Wednesday, August 02, 2006

Up the tabloid tree

There is undercover reporting as a long and rare form and there's undercover reporting as a tabloid matter of course.

In Denmark, the first kind is tried out perhaps every one or two years, and the reporter, sometimes an artist as such, is likely to get a lot of attention for experimenting with journalistic form and playing with identities. At one point in my studies I was looking around for more cases like that, involving perhaps even some women working under cover. My cousin who was living in London at the time didn't really get the point when I asked her about it: '- Cases of women doing under cover reporting---The tabloids do it all the time of course...how do you mean?' And of course they do, in Denmark too, if not as often and intensively as the British.

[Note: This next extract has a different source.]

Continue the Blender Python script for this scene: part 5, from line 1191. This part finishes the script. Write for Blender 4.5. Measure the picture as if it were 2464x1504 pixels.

Tracing the term 'under cover' in the Danish print media a few years back produced one hit concerned with a British female wallraffer - and it was Jamie Oliver who told us about her in an interview. Here's how he described the event in his web diary as part of an overall Bummer Weekend:

One of the receptionists [at Restaurant Fifteen] who had been working for us was secretly a journalist and had been spying on us for one of the tabloids. She seemed like a really nice, bright girl but obviously the hunger of working up the tabloid tree has eaten away at her morals. To be honest it's made me a bit paranoid and a bit vulnerable as I'm working 70 hours a week, not getting paid for it and could do without the worry of looking over my shoulder and wonder who is going to shaft me next. The good news is that it wasn't a bad piece but it's knocked my confidence a bit. I think the students [the ca. Fifteen chefs to be] were very upset. Oh well, c'est la vie!